A simple branch count is not a test plan. We're looking for cases where the migration could change a result someone depends on.

For every path we can reach, we ask how a platform difference might change things. Could it pick a different record? Could it affect a decision or a change in state? Could padding or conversion alter a value shown later on? These questions help us pick data with a reason behind it.

Negative testing needs just as much care. "Invalid" can mean a lot of things, like missing data, wrong format, out of range, not matching other data, or just not fitting the process at the right time. AI can help sort these kinds of issues, but someone has to decide which of those differences really matter and add useful information.

When we trace, we note down testability limits. Can we make the data we need? Can we check the result through the interface? Does the path rely on shared state or timing? Do two branches end up with the same visible result? These questions might lead us to change the setup, make a more focused check, or make other assertions.

The goal is to have a set of scenarios where each one clearly shows what it's comparing and why that comparison is important for the replatform.

## What the tests leave behind

The suite's main job right now is to make sure the migration goes smoothly. Each scenario shows us how the system behaves on both platforms.
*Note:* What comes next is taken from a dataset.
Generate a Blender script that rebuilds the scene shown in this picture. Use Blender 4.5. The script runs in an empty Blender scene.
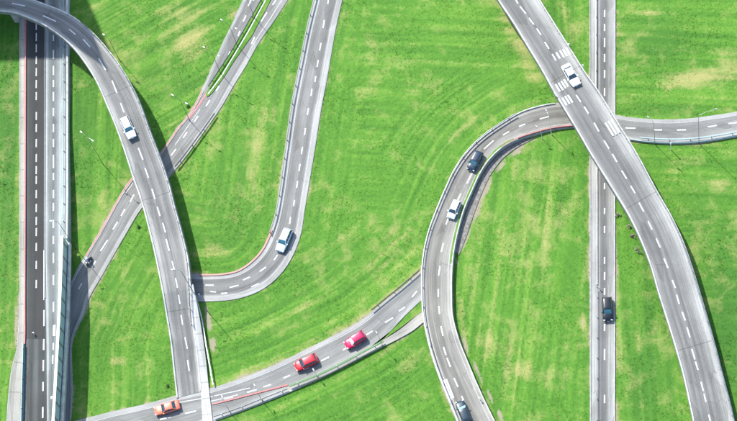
import bpy, bmesh, math, random
import numpy as np
from mathutils import Vector, Matrix
random.seed(7); rng = np.random.default_rng(7)
scene = bpy.context.scene
col = scene.collection

# ------------------------------------------------------------------ camera
PW, PH, F, DIST = 737.0, 421.0, 2200.0, 423.0
cx, cy = PW/2, PH/2
down_cam = Vector((350, -1009, -F)).normalized()      # world down seen in camera axes
u_c = -down_cam
x_c = (Vector((1, 0, 0)) - u_c*u_c.x).normalized()
y_c = u_c.cross(x_c)
# rows are world axes in camera coordinates -> matrix cam->world
C2W = Matrix((x_c, y_c, u_c))
fwd = C2W @ Vector((0, 0, -1))
CAM = -fwd*DIST
cam = bpy.data.cameras.new('camera'); camo = bpy.data.objects.new('camera', cam); col.objects.link(camo)
camo.matrix_world = Matrix.Translation(CAM) @ C2W.to_4x4()
cam.sensor_fit = 'HORIZONTAL'; cam.sensor_width = 36; cam.lens = 36*F/PW
cam.clip_end = 6000; cam.clip_start = 1
scene.camera = camo

def P(px, py, h=0.0):
    d = C2W @ Vector((px-cx, -(py-cy), -F))
    t = (h-CAM.z)/d.z
    return CAM + d*t
W2C = np.array(C2W.transposed()); CAMn = np.array(CAM)
def proj(X):
    c = (X-CAMn) @ W2C.T
    return np.stack([cx+F*c[:, 0]/-c[:, 2], cy-F*c[:, 1]/-c[:, 2]], 1)

# ------------------------------------------------------------------ light
w = bpy.data.worlds.new('World'); scene.world = w; w.use_nodes = True
nt = w.node_tree; nt.nodes.clear()
bg = nt.nodes.new('ShaderNodeBackground'); sky = nt.nodes.new('ShaderNodeTexSky'); wo = nt.nodes.new('ShaderNodeOutputWorld')
nt.links.new(sky.outputs[0], bg.inputs[0]); nt.links.new(bg.outputs[0], wo.inputs[0])
EL = math.radians(50)
s = P(368+30, 210+33)-P(368, 210); s.z = 0; s.normalize()     # way the shadows fall
sky.sky_type = 'NISHITA'; sky.sun_disc = False; sky.sun_elevation = EL
sky.sun_rotation = math.atan2(-s.x, -s.y) % (2*math.pi)
sky.air_density = 1.0; sky.dust_density = 1.2
bg.inputs[1].default_value = 0.15
sl = bpy.data.lights.new('sun', 'SUN'); slo = bpy.data.objects.new('sun', sl); col.objects.link(slo)
sl.energy = 3.6; sl.angle = math.radians(0.8); sl.color = (1, 0.96, 0.9)
sd = Vector((s.x*math.cos(EL), s.y*math.cos(EL), -math.sin(EL)))
slo.rotation_euler = sd.to_track_quat('-Z', 'Y').to_euler(); slo.location = (0, 0, 200)
vs = scene.view_settings; vs.view_transform = 'Standard'; vs.look = 'None'; vs.gamma = 1; vs.use_curve_mapping = False
vs.exposure = 1.0
scene.render.engine = 'CYCLES'
scene.render.resolution_x = 1024; scene.render.resolution_y = 585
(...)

It also leaves behind an executable description of the application. The scenario records its setup, action and outcome. The research behind it — execution maps, evidence logs, unresolved questions — records the programs, data and decisions that connect them. Those artefacts sit alongside the test code so that the next person to touch a journey can see not just *what* we tested but *why*, and what we ruled out.

Over time, this accumulates into something more valuable than either the tests or the documentation alone. A future change starts with a known journey, a traced path through the source, and a record of which platform assumptions were confirmed. That's a different starting point from another blank search box.

AI helps us cover more ground and keep our findings organised. The archaeology never stops, but each pass leaves a better map than we started with.